Anschober: Nein, nicht lästig. Klima retten heißt verantwortungsbewusst handeln. Bei mir zu Hause gibt es nur Ökostrom. Wenn man nachts im Dunkeln durch das Haus geht, dann sieht man erst, wie viele Geräte auf Stand-by-Modus Strom verbrauchen. Die schalte ich heute alle aus. Das spart CO2 und senkt die Betriebskosten. Ich bleibe im Land. Wenn man um halb sechs Uhr früh rund um den Almsee spaziert, dann erlebt man eine einzigartige Stimmung, Feen und Kobolde zu sehen, das gibt’s.
Da haben wir sie wieder die Subjektivierung der Einzelnen unter einen Verantwortungsdruck, den sie nicht haben und auch nicht haben können, schon wegen der Größenverhältnisse im Vergleich zu den realen dezentralen Machthabereien.
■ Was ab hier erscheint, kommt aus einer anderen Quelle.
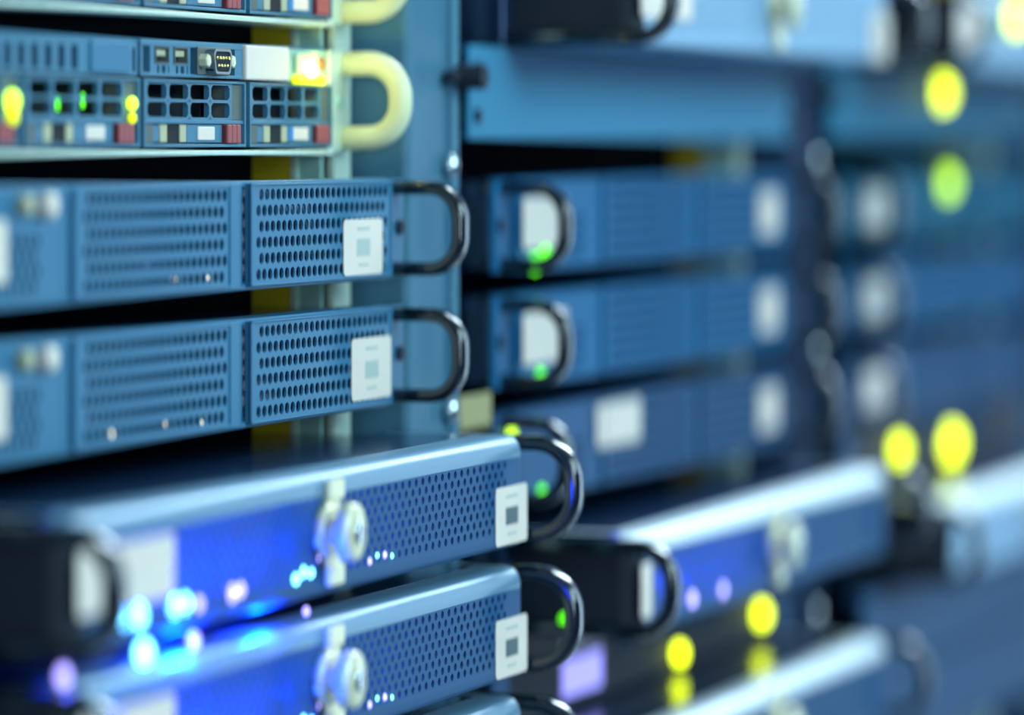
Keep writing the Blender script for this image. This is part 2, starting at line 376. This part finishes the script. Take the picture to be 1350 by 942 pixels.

Die Botschaft ist einfach: der Einzelne ist schuld, wenn die Katastrophen kommen, und nicht deswegen vielleicht, weil er und sie zu wenig gekämpft haben gegen die Weltzerstörer, sondern weil der Bub schon wieder vergessen hat, das Licht abzudrehen und Mutti nicht sorgsam genug mit ihrem Haushaltsgeld umgeht, damit sie uns auch die klimarettenden Bioprodukte kaufen kann. Wenn er als Erwachsener wenigstens um den Almsee marschiert wäre, zu den Feen hin, der Bub, der dumme, dann tät heute alles ganz anders...

Geisterflieger

Es lässt sich nicht einmal mehr von einem nochmaligen Umfallen der SPÖ bei ihrer abschließenden totalen Kapitulation im Eurofighter-Ausschuss gegenüber der ÖVP reden. Nicht weil sie ohnehin schon seit der in den Schoß gefallenen Mehrheit bei der letzten Nationalratswahl nur noch am Boden vor den Schwarzen kugelt, sondern weil das Umfallen schon vom Begriff her einen vorherigen Zustand braucht, in dem gestanden worden ist. Einen solchen Zustand hat aber seit Menschengedenken an dieser SPÖ niemand mehr wahrnehmen können. Sie gleicht seit vielen Jahren analog zu den Geisterfahrern, die auf der Autobahn fahrend sich wundern, dass ihnen so viele angebliche Geisterfahrer entgegenkommen, Geisterfliegern, die stark beflogene Flugrouten kreuzen ohne zu wissen, wo sie sich befinden, ohne zu wissen, woher sie kommen und vor allem, die auch gar nicht wissen, wo es einen Flugplatz gibt. Und wenn sie das wüssten, wäre es ihnen schleierhaft, wie sie dort landen sollten. Doch mit solchen Gedanken sind sie ohnehin nicht belastet, denn sie glauben, dass sie ewig fliegen und sich dort befinden, wo regiert wird, im Passagierraum, vollgefüllt mit charakterlosen Gewerkschaftern, aufgeblasenen Bezirkspolitikern und buckelnden Senatsräten mit Allmachtsphantasien. Im Cockpit sitzt einer aus der Sandkiste und singt "über den Wolken muss das Regieren wohl grenzenlos sein".
Das einzige Problem ist, dass diese Saubande wohl auf uns abstürzen wird.

Das Ende der Frechheit

Irgendwann ist der Zeitpunkt eingetreten, dass das Verhalten gegen Gewerkschaftsbosse, Oberamtsräte, Obersenatsräte, Bereichsleiter etc. nicht mehr als grundlegende "freche Haltung" apostrophiert werden kann, als Tyl Ullenspiegelei etc., sondern plötzlich waren diese dirty old Machtmenschen im gleichen Alter oder jünger und ihre Verspottung ist nicht mehr das gegen (auch verinnerlichte) Autoritäten Anrennen, sondern ein einfaches illusionsloses Verspotten dieser Tschapperln mit ihren Titeln und der eingefleischten Selbstwichtigkeit.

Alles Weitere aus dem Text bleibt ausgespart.